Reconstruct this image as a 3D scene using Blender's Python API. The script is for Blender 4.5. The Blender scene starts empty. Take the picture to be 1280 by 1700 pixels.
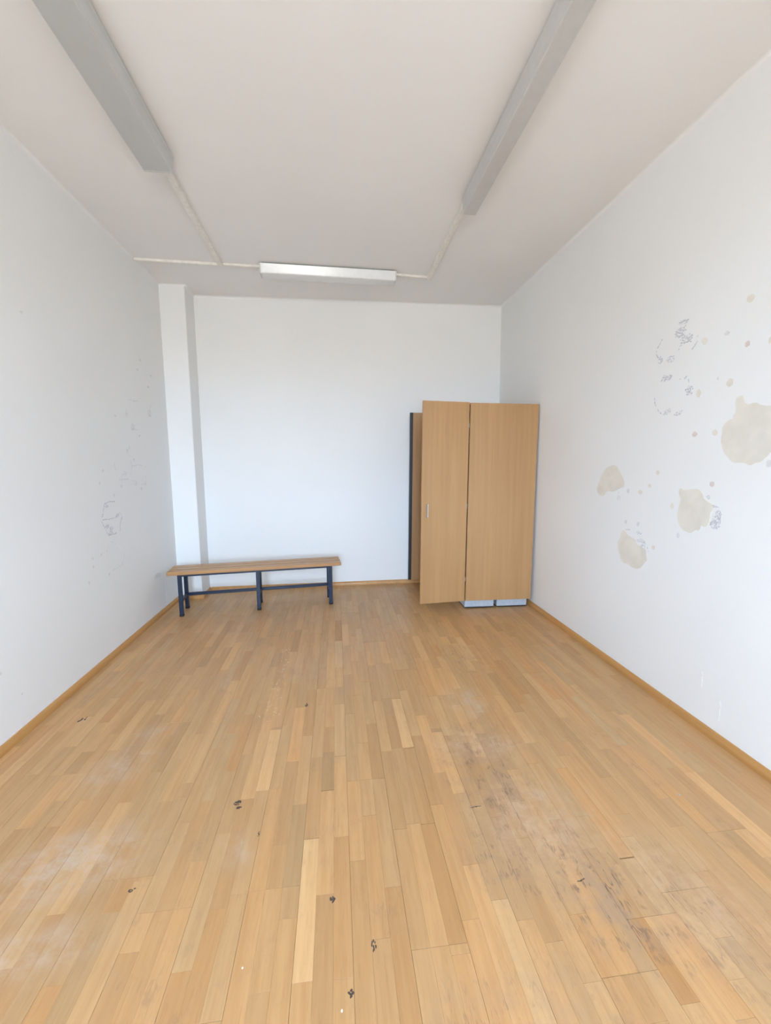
import bpy, bmesh, math, random
from mathutils import Matrix, Vector

S = bpy.context.scene
COL = S.collection
RND = random.Random(11)

# ------------------------------------------------------------------ camera
cd = bpy.data.cameras.new('camera')
cam = bpy.data.objects.new('camera', cd)
COL.objects.link(cam)
cd.sensor_fit = 'HORIZONTAL'
cd.sensor_width = 36.0
cd.lens = 36.0 * 702.92 / 1280.0
cd.clip_start = 0.02
CAM_Z = 1.45
YAW, PITCH, ROLL = 0.1144, 0.1167, -0.0081
fw = Vector((math.sin(YAW) * math.cos(PITCH), math.cos(YAW) * math.cos(PITCH), -math.sin(PITCH)))
rt = Vector((math.cos(YAW), -math.sin(YAW), 0))
up = rt.cross(fw)
r2 = rt * math.cos(ROLL) + up * math.sin(ROLL)
u2 = -rt * math.sin(ROLL) + up * math.cos(ROLL)
cam.matrix_world = Matrix(((r2.x, u2.x, -fw.x, 0), (r2.y, u2.y, -fw.y, 0), (r2.z, u2.z, -fw.z, CAM_Z), (0, 0, 0, 1)))
S.camera = cam

# ------------------------------------------------------------------ light
XL, XR, YB, YF, H = -1.712, 1.931, 4.931, -2.60, 3.226
S.view_settings.view_transform = 'Standard'
S.view_settings.look = 'None'
S.view_settings.gamma = 1.0
S.view_settings.use_curve_mapping = False
S.view_settings.exposure = 2.91
S.cycles.diffuse_bounces = 5
S.cycles.max_bounces = 7
S.cycles.glossy_bounces = 3

# overcast sky above the horizon, dull ground below it
SKY = (0.70, 0.925, 1.22)
SKY_STRENGTH = 7.5
GROUND = (0.40, 0.40, 0.39)
w = bpy.data.worlds.new('sky')
S.world = w
w.use_nodes = True
wt = w.node_tree
bg = wt.nodes['Background']
geo = wt.nodes.new('ShaderNodeNewGeometry')
sep = wt.nodes.new('ShaderNodeSeparateXYZ')
wt.links.new(geo.outputs['Incoming'], sep.inputs[0])
mr = wt.nodes.new('ShaderNodeMapRange')
wt.links.new(sep.outputs['Z'], mr.inputs[0])
mr.inputs[1].default_value = 0.02      # Incoming points back to the viewer: +z is below the horizon
mr.inputs[2].default_value = -0.02
mxw = wt.nodes.new('ShaderNodeMix')
mxw.data_type = 'RGBA'
wt.links.new(mr.outputs[0], mxw.inputs[0])
mxw.inputs[6].default_value = (*GROUND, 1)
mxw.inputs[7].default_value = (*SKY, 1)
wt.links.new(mxw.outputs[2], bg.inputs[0])
bg.inputs[1].default_value = SKY_STRENGTH

# two windows behind the photographer: one in the front wall, one in the left wall
WIN_FRONT = (-0.80, 0.50, 0.90, 2.75)       # x0, x1, z0, z1
WIN_LEFT = (-2.45, -1.75, 0.90, 2.75)       # y0, y1, z0, z1
for kind, (a0, a1, z0, z1) in (('front', WIN_FRONT), ('left', WIN_LEFT)):
    ld = bpy.data.lights.new('window_portal', 'AREA')      # guides the sampling of the sky through the opening
    ld.shape = 'RECTANGLE'
    ld.size = a1 - a0
    ld.size_y = z1 - z0
    ld.cycles.is_portal = True
    lo = bpy.data.objects.new('window_portal', ld)
    COL.objects.link(lo)
    if kind == 'front':
        lo.location = ((a0 + a1) / 2, YF - 0.01, (z0 + z1) / 2)
        lo.rotation_euler = (math.radians(90), 0, 0)                    # shines along +y
    else:
        lo.location = (XL - 0.01, (a0 + a1) / 2, (z0 + z1) / 2)
        lo.rotation_euler = (math.radians(90), 0, math.radians(-90))    # shines along +x

# ------------------------------------------------------------------ materials
def nt(name):
    m = bpy.data.materials.new(name)
    m.use_nodes = True
    t = m.node_tree
    b = t.nodes['Principled BSDF']
    return m, t, b

def N(t, kind, **kw):
    n = t.nodes.new(kind)
    for k, v in kw.items():
        if k.startswith('i_'):
            key = k[2:]
            n.inputs[int(key) if key.isdigit() else key.replace('_', ' ')].default_value = v
        else:
            setattr(n, k, v)
    return n

def mix(t, fac, a, b, blend='MIX'):
    n = t.nodes.new('ShaderNodeMix')
    n.data_type = 'RGBA'
    n.blend_type = blend
    for sock, v in ((n.inputs[0], fac), (n.inputs[6], a), (n.inputs[7], b)):
        if hasattr(v, 'links'):
            t.links.new(v, sock)
        else:
            sock.default_value = v if not isinstance(v, tuple) or len(v) == 4 else (*v, 1)
    return n.outputs[2]

def mth(t, op, a, b=None, clamp=False):
    n = t.nodes.new('ShaderNodeMath')
    n.operation = op
    n.use_clamp = clamp
    for k, v in enumerate((a, b)):
        if v is None:
            continue
        if hasattr(v, 'links'):
            t.links.new(v, n.inputs[k])
        else:
            n.inputs[k].default_value = v
    return n.outputs[0]

def ramp(t, v, lo, hi, a=0.0, b=1.0):
    n = t.nodes.new('ShaderNodeMapRange')
    n.interpolation_type = 'SMOOTHSTEP'
    t.links.new(v, n.inputs[0])
    for k, x in enumerate((lo, hi, a, b)):
        n.inputs[k + 1].default_value = x
    return n.outputs[0]

def coords(t, scale=(1, 1, 1), obj=False, rot=(0, 0, 0)):
    if obj:
        src = t.nodes.new('ShaderNodeTexCoord').outputs['Object']
    else:
        src = t.nodes.new('ShaderNodeNewGeometry').outputs['Position']
    mp = t.nodes.new('ShaderNodeMapping')
    mp.inputs['Scale'].default_value = scale
    mp.inputs['Rotation'].default_value = rot
    t.links.new(src, mp.inputs['Vector'])
    return mp.outputs[0]

def noise(t, vec, scale, detail=3, rough=0.5):
    n = N(t, 'ShaderNodeTexNoise')
    n.inputs['Scale'].default_value = scale
    n.inputs['Detail'].default_value = detail
    n.inputs['Roughness'].default_value = rough
    t.links.new(vec, n.inputs['Vector'])
    return n.outputs['Fac']

def bump(t, b, height, strength, dist=0.002):
    n = t.nodes.new('ShaderNodeBump')
    n.inputs['Strength'].default_value = strength
    n.inputs['Distance'].default_value = dist
    t.links.new(height, n.inputs['Height'])
    t.links.new(n.outputs[0], b.inputs['Normal'])

def plain(name, col, rough=0.5, metal=0.0, vary=0.06, scale=30, obj=True):
    m, t, b = nt(name)
    v = noise(t, coords(t, obj=obj), scale, 4)
    c = mix(t, ramp(t, v, 0.3, 0.7), tuple(x * (1 - vary) for x in col), tuple(min(1, x * (1 + vary)) for x in col))
    t.links.new(c, b.inputs['Base Color'])
    b.inputs['Roughness'].default_value = rough
    b.inputs['Metallic'].default_value = metal
    return m

def plaster(name, col):
    m, t, b = nt(name)
    c = mix(t, ramp(t, noise(t, coords(t), 1.1, 2), 0.35, 0.7), tuple(x * 0.98 for x in col), col)
    t.links.new(c, b.inputs['Base Color'])
    b.inputs['Roughness'].default_value = 0.8
    b.inputs['Specular IOR Level'].default_value = 0.25
    return m

def laminate(name, a, bcol, dark, rough=0.42, along='Z'):
    """vertical-grained wood laminate"""
    m, t, b = nt(name)
    sc = {'Z': (1, 1, 0.035), 'X': (0.035, 1, 1), 'Y': (1, 0.035, 1)}[along]
    p = coords(t, sc, obj=True)
    g1 = noise(t, p, 28, 5, 0.6)
    g2 = noise(t, p, 130, 3, 0.6)
    big = noise(t, coords(t, sc, obj=True), 6, 2)
    c = mix(t, ramp(t, g1, 0.3, 0.7), a, bcol)
    c = mix(t, ramp(t, g2, 0.55, 0.8, 0, 0.45), c, dark)
    c = mix(t, ramp(t, big, 0.35, 0.75, 0, 0.35), c, dark)
    t.links.new(c, b.inputs['Base Color'])
    b.inputs['Roughness'].default_value = rough
    bump(t, b, g2, 0.05, 0.001)
    return m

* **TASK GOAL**
Pictures are excluded; extract exactly the lines from the start of the data through the line that holds "S.cycles.glossy_bounces = 3", both ends included.

* **THE REPLY**
Reconstruct this image as a 3D scene using Blender's Python API. The script is for Blender 4.5. The Blender scene starts empty. Take the picture to be 1280 by 1700 pixels.
import bpy, bmesh, math, random
from mathutils import Matrix, Vector

S = bpy.context.scene
COL = S.collection
RND = random.Random(11)

# ------------------------------------------------------------------ camera
cd = bpy.data.cameras.new('camera')
cam = bpy.data.objects.new('camera', cd)
COL.objects.link(cam)
cd.sensor_fit = 'HORIZONTAL'
cd.sensor_width = 36.0
cd.lens = 36.0 * 702.92 / 1280.0
cd.clip_start = 0.02
CAM_Z = 1.45
YAW, PITCH, ROLL = 0.1144, 0.1167, -0.0081
fw = Vector((math.sin(YAW) * math.cos(PITCH), math.cos(YAW) * math.cos(PITCH), -math.sin(PITCH)))
rt = Vector((math.cos(YAW), -math.sin(YAW), 0))
up = rt.cross(fw)
r2 = rt * math.cos(ROLL) + up * math.sin(ROLL)
u2 = -rt * math.sin(ROLL) + up * math.cos(ROLL)
cam.matrix_world = Matrix(((r2.x, u2.x, -fw.x, 0), (r2.y, u2.y, -fw.y, 0), (r2.z, u2.z, -fw.z, CAM_Z), (0, 0, 0, 1)))
S.camera = cam

# ------------------------------------------------------------------ light
XL, XR, YB, YF, H = -1.712, 1.931, 4.931, -2.60, 3.226
S.view_settings.view_transform = 'Standard'
S.view_settings.look = 'None'
S.view_settings.gamma = 1.0
S.view_settings.use_curve_mapping = False
S.view_settings.exposure = 2.91
S.cycles.diffuse_bounces = 5
S.cycles.max_bounces = 7
S.cycles.glossy_bounces = 3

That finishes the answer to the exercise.